La violence est là, feutrée et presque policée, sans cesse reléguée hors du champ de vision de l'enfant (et du spectateur) mais constamment présente par le son. Le réalisateur accomplit tout un travail sur les bruits, les cris perçus dans le lointain, les conversations espionnées bien malgré soi qui emplissent l'univers auditif de Martin. Rien ne vient brouiller ces sons, puisque le film ne contient pas une note de musique. Ils nous parviennent donc bruts et entiers, sans fards, véhiculant une violence plus pernicieuse que celle que l'on voit. Une violence que l'on devine, que l'on éprouve, et qui finit par tout envahir.

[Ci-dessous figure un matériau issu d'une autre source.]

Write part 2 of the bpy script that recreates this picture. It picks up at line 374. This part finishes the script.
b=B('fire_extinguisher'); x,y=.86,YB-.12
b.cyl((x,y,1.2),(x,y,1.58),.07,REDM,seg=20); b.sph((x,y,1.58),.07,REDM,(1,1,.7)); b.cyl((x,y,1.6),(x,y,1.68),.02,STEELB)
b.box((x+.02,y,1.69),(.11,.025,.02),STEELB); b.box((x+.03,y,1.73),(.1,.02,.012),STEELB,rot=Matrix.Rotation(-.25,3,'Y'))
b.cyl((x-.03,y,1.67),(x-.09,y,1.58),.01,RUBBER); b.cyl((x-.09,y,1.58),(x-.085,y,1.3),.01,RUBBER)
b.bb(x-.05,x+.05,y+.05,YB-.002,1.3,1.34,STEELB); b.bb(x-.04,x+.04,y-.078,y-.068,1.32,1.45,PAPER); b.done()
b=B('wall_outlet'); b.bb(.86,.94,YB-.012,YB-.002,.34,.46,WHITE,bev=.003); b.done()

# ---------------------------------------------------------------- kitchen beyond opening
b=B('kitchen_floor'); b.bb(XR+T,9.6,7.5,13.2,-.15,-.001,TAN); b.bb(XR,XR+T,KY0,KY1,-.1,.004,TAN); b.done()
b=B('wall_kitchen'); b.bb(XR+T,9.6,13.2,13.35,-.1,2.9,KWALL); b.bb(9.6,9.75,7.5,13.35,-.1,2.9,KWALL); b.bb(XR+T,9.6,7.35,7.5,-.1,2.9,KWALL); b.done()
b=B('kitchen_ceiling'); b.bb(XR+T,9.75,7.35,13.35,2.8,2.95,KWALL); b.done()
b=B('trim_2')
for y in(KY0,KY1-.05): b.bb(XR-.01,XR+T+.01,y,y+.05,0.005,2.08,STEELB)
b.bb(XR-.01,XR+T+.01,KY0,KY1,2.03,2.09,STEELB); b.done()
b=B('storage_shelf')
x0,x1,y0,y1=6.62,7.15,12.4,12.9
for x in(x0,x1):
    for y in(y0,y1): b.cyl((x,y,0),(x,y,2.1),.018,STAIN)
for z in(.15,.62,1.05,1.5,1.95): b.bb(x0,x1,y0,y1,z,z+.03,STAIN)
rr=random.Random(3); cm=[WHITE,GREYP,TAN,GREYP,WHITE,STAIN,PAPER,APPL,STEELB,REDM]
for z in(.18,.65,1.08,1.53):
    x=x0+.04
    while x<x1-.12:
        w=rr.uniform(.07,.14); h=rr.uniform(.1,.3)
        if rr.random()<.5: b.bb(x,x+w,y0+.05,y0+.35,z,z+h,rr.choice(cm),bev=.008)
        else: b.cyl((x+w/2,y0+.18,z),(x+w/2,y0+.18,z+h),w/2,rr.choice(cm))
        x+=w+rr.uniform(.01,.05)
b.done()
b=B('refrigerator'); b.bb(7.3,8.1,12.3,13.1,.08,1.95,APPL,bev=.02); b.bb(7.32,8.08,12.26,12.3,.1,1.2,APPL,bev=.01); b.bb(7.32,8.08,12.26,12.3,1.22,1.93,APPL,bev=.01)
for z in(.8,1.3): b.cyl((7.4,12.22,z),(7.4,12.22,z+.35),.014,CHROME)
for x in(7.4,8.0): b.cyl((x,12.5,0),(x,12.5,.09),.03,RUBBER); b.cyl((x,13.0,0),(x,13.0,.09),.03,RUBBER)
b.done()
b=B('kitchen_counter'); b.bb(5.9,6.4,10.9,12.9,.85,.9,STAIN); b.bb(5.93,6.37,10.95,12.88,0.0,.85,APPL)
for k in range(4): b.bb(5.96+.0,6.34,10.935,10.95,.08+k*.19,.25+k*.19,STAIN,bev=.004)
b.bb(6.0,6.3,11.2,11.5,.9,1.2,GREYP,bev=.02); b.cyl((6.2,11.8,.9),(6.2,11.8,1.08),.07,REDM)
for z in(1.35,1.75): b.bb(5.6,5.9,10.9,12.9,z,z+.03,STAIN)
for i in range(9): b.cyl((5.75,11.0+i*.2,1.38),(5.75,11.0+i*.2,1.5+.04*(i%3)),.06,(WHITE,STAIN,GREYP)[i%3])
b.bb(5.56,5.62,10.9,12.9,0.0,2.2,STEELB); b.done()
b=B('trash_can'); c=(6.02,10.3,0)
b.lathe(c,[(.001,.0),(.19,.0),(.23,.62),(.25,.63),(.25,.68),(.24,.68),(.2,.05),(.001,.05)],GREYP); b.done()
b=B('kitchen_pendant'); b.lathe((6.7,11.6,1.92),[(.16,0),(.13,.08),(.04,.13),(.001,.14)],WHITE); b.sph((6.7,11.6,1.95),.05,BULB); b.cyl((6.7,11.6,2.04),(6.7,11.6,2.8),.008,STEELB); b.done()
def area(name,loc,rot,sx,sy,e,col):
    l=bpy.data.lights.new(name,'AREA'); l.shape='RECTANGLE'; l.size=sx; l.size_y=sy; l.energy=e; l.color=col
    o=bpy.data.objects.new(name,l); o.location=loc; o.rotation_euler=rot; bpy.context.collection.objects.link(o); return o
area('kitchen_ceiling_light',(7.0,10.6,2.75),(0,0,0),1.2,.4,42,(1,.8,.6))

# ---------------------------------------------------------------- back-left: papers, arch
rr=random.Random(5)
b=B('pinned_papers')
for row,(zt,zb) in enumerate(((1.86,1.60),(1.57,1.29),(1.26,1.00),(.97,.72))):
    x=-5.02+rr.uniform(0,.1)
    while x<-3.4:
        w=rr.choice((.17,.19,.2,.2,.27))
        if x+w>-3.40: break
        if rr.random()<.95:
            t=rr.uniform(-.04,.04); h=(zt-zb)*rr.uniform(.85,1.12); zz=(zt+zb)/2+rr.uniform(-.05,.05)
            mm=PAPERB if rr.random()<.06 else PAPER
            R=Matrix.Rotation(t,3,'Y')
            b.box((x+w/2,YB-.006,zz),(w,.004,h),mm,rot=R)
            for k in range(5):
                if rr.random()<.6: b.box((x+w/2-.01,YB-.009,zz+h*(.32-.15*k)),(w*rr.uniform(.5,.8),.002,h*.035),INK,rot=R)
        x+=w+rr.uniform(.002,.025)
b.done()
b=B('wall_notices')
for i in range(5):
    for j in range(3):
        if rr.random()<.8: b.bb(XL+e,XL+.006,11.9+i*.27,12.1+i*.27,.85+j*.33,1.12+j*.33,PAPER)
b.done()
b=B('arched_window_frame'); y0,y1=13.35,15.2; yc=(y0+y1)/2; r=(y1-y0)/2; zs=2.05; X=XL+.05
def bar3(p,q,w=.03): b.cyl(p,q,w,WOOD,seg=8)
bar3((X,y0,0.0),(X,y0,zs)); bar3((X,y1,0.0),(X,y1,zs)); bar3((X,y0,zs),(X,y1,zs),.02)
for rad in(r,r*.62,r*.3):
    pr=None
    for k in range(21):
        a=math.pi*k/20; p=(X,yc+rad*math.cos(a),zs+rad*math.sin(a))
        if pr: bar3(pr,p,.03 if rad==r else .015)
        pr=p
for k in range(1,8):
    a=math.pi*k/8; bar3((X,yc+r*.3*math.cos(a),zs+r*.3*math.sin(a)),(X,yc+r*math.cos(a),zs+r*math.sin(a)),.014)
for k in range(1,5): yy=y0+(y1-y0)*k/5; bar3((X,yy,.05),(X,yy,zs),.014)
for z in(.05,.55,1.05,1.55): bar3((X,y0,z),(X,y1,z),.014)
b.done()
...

On assiste alors à une montée en puissance des émotions : rejet (par la mère, par sa copine Jacqueline), peur (de grandir, de mourir), frustration (personne ne l'écoute), douleur (celle du frère, muette, celle de la mère, féroce), colère (d'être sans arrêt malmené et trompé) et enfin haine, une belle grosse haine déchaînée envers tout ceux qui lui ont fait du mal. Martin étouffe de haine. Peu importe, au fond, quelle goutte fait déborder le vase. Laurent Achard ne cherche pas plus à expliquer trop franchement son comportement qu'il ne donne d'éléments sur les autres membres de la famille ou sur le climat délétère qui règne auprès d'eux. Il mise donc sur la sobriété, l'économie de mouvements et de paroles (même dans les moments les plus dramatiques, Martin ne s'arrache pas un cri), la fixité des plans. Avec trois fois rien, il montre le cheminement des émotions dans l'esprit de son jeune héros, jusqu'au point d'explosion.
Bien sûr, les choses ne peuvent se régler dans le dialogue, car dans cette famille on ne communique pas sur ce qui est important, jamais. C'est à peine si l'on réagit face à la mort ou à une catastrophe. Les sentiments restent calfeutrés bien au chaud dans des cœurs secs et vides. Rien ne s'exprime par des mots ni par des gestes, et Laurent Achard le capte magnifiquement dans des scènes épurées et froides, à la nudité honteuse. Sans doute ces gens-là n'ont-ils rien à offrir. Ils ne reçoivent donc rien en échange, sinon un film âpre et crépusculaire en guise d'éloge funèbre.